*** Dataset content

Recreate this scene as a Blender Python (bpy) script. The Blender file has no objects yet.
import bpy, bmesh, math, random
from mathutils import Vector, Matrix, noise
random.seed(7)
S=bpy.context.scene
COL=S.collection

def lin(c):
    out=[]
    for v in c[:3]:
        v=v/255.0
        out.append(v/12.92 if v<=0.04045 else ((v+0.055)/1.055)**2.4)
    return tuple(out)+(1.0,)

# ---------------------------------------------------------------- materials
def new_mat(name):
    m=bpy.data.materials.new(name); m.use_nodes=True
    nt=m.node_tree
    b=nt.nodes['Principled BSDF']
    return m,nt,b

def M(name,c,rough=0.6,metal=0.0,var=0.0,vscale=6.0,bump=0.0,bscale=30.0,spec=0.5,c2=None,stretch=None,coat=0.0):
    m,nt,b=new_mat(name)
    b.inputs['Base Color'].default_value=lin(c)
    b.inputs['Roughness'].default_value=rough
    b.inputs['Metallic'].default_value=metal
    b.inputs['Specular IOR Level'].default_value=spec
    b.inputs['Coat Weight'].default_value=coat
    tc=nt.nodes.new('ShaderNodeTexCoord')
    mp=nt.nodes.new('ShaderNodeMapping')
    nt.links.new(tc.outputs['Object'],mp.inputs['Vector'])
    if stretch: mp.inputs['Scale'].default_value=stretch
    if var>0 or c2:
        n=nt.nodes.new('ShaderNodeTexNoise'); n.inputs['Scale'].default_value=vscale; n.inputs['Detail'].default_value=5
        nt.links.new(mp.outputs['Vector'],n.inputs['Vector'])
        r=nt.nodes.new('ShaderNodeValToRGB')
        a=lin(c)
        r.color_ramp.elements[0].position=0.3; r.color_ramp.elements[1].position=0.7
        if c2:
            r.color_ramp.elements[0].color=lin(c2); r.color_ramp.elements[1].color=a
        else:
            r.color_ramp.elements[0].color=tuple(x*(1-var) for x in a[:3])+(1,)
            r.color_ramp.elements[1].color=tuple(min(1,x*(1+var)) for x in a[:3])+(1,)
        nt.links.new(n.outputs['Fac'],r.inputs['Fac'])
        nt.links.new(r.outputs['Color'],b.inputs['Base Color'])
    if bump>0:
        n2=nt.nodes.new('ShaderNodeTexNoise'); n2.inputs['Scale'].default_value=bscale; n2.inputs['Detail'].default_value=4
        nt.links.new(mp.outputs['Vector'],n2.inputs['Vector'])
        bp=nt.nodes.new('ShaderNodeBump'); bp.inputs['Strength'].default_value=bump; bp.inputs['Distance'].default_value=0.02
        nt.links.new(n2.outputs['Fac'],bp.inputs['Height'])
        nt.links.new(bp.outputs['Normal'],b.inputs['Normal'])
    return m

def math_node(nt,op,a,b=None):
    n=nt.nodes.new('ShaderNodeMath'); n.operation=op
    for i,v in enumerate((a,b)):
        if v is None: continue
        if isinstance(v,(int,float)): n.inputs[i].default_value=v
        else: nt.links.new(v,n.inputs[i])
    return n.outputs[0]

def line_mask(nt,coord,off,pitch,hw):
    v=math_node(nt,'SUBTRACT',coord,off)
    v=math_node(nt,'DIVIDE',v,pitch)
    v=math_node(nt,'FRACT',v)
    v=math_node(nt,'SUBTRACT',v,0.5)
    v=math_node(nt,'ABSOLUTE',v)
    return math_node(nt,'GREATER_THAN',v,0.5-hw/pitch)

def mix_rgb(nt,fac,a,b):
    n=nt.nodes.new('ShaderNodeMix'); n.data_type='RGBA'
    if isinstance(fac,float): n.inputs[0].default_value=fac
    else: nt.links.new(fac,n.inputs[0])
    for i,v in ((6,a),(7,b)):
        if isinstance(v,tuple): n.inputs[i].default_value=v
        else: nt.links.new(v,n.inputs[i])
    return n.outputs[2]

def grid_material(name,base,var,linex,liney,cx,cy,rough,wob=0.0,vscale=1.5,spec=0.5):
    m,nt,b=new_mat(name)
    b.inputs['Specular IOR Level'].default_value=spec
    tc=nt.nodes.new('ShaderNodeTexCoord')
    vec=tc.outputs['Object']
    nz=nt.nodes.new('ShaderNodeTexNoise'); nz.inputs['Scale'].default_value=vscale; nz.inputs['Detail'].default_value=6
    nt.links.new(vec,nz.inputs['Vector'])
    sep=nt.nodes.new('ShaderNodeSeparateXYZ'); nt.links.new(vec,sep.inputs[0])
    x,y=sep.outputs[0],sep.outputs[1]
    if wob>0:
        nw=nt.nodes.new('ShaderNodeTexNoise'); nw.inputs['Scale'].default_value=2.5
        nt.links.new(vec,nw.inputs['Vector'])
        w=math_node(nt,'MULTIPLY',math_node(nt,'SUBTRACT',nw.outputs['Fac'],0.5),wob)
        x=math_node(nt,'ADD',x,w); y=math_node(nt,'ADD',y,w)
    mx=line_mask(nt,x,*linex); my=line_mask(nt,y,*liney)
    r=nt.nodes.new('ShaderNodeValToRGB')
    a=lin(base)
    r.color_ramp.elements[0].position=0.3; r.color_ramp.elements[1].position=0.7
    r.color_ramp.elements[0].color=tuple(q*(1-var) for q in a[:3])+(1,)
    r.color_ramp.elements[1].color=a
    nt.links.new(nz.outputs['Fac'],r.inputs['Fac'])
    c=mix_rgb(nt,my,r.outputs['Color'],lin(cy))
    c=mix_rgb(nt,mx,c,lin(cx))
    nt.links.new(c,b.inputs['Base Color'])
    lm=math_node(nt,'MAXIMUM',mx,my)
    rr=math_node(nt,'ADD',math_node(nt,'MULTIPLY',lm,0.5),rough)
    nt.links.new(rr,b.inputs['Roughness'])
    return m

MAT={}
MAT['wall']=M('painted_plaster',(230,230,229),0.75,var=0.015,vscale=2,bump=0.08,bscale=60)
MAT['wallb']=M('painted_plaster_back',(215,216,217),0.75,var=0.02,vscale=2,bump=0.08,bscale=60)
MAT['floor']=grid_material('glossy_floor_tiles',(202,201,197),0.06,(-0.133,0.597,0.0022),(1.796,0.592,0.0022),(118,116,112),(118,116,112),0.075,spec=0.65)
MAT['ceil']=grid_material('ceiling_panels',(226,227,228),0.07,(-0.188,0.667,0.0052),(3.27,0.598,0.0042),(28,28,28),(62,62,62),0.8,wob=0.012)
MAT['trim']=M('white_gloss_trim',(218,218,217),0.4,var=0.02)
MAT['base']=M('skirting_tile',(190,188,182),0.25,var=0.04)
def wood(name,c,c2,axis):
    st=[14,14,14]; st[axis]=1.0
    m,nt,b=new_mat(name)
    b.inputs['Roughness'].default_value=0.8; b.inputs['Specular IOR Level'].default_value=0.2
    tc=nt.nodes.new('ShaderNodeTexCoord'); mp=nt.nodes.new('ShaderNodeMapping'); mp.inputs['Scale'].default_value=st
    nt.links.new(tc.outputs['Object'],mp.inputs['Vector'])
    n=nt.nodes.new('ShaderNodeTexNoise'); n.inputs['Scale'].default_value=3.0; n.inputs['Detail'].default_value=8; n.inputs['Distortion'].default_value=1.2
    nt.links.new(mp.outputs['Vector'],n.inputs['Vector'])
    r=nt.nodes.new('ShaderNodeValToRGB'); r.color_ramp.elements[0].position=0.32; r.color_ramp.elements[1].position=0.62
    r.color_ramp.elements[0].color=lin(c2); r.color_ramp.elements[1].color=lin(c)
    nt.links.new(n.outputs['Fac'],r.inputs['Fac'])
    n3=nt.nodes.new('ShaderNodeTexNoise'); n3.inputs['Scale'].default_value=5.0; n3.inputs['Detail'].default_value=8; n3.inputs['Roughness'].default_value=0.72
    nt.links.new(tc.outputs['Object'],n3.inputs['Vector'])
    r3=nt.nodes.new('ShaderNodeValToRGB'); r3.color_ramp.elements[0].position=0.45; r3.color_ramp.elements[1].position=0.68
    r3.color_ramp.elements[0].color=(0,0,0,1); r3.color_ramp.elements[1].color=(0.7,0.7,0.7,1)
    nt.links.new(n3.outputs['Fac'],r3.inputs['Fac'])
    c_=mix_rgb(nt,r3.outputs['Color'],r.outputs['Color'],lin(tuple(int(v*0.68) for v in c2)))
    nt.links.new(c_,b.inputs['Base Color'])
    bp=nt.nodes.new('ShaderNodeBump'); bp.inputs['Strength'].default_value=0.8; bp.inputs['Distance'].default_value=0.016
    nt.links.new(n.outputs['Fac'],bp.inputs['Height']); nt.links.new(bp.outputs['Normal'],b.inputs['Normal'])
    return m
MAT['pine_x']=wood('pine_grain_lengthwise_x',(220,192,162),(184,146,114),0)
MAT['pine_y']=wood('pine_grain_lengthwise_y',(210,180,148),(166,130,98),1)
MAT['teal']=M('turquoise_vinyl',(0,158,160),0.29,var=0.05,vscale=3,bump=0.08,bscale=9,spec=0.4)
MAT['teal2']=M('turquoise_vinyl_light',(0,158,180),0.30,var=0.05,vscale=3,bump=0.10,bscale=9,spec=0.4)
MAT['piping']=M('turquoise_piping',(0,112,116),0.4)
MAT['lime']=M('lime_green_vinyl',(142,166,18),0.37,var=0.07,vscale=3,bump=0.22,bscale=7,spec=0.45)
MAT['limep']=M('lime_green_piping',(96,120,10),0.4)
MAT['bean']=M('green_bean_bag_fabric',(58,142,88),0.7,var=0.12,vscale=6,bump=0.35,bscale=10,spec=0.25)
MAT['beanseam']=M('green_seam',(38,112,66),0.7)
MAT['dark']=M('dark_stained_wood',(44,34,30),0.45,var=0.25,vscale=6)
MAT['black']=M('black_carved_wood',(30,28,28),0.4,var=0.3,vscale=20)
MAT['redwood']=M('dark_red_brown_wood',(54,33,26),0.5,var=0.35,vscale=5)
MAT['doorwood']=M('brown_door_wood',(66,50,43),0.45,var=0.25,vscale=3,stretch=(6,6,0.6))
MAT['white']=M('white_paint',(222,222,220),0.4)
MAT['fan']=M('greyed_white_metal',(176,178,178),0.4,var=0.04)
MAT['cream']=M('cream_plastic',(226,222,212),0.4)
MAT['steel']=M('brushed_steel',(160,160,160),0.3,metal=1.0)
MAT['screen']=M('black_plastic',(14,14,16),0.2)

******

Direction = Print exactly, and only, the lines beginning at the top of the listing and ending at the line with "return m,nt,b".

Output of the exercise =
Recreate this scene as a Blender Python (bpy) script. The Blender file has no objects yet.
import bpy, bmesh, math, random
from mathutils import Vector, Matrix, noise
random.seed(7)
S=bpy.context.scene
COL=S.collection

def lin(c):
    out=[]
    for v in c[:3]:
        v=v/255.0
        out.append(v/12.92 if v<=0.04045 else ((v+0.055)/1.055)**2.4)
    return tuple(out)+(1.0,)

# ---------------------------------------------------------------- materials
def new_mat(name):
    m=bpy.data.materials.new(name); m.use_nodes=True
    nt=m.node_tree
    b=nt.nodes['Principled BSDF']
    return m,nt,b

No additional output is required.